Consumer incomes ‘a third too low’

Working families need their incomes to be a third larger than they actually are to achieve a decent standard of living, according to a new report.

Working families need their incomes to be a third larger than they actually are to achieve a decent standard of living, according to a new report.

Research by the Joseph Rowntree Foundation has concluded that the typical couple with two children needs £36,800 a year to make needs meet, £5,000 more than in 2008. For single people the figure is £16,400 and a lone parent £23,900. This is described as the Minimum Income Standard (MIS).

According to the study, a quarter of the UK population live below the MIS – three million more than in 2008.

Large cost increases facing families include not just general inflation in areas such as petrol and domestic fuel, but also some areas specifically affecting households with children, like childcare costs, which have risen by a third in the past four years.

In addition to this, cuts to child tax credits have lowered incomes and increased public transport costs have also had a negative impact.

Chief executive of the foundation Julia Unwin said: "Families have a monumental task trying to earn enough to get by.
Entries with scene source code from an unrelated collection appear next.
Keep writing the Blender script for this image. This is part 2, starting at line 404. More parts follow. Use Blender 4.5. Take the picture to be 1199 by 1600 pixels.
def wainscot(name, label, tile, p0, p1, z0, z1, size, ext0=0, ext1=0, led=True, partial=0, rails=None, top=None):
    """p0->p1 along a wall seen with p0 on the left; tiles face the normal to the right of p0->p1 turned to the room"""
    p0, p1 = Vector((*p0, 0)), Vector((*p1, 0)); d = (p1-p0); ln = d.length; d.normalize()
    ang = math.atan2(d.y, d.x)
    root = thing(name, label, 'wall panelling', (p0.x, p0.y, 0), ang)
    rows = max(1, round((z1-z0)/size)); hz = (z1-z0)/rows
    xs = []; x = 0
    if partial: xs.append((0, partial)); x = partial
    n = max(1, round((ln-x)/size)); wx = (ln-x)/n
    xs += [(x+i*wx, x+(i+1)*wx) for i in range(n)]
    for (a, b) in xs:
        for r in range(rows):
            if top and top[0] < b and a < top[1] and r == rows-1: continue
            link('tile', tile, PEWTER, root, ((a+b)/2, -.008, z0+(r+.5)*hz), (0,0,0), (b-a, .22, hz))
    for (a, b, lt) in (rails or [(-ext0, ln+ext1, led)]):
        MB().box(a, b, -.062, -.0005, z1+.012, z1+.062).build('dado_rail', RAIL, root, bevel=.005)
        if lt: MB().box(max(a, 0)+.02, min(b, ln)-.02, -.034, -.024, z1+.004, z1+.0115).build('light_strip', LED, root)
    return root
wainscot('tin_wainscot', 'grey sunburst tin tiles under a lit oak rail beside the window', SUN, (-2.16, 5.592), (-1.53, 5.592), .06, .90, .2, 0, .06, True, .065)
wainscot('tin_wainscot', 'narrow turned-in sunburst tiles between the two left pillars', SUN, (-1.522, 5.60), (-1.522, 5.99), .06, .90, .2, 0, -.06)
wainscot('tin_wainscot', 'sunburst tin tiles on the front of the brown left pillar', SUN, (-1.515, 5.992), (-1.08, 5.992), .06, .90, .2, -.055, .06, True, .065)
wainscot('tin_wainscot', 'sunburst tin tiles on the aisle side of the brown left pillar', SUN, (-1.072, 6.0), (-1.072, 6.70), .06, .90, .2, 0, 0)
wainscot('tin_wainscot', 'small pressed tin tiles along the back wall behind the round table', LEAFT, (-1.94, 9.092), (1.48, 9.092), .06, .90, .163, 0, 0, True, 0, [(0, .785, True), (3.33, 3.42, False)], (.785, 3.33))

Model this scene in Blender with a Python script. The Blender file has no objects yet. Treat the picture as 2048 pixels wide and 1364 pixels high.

Parents facing low wages and pressure on their working time have little prospect of finding the extra money they need to meet growing household expenses."

And the organisation's programme manager for poverty Chris Goulden said: "The National Minimum Wage combined with in-work benefits leave families well short of reaching this [minimum] standard."

Families on incomes below what they need to make ends meet may find they struggle badly to pay off any debts they may have accumulated, with this likely to have grown as the economy has struggled and inflation has persisted.

Reflecting on the report, chief executive at Family Action Helen Dent said reaching the MIS is likely to become "an impossible dream for many families" as the recession continues and austerity cuts take their toll.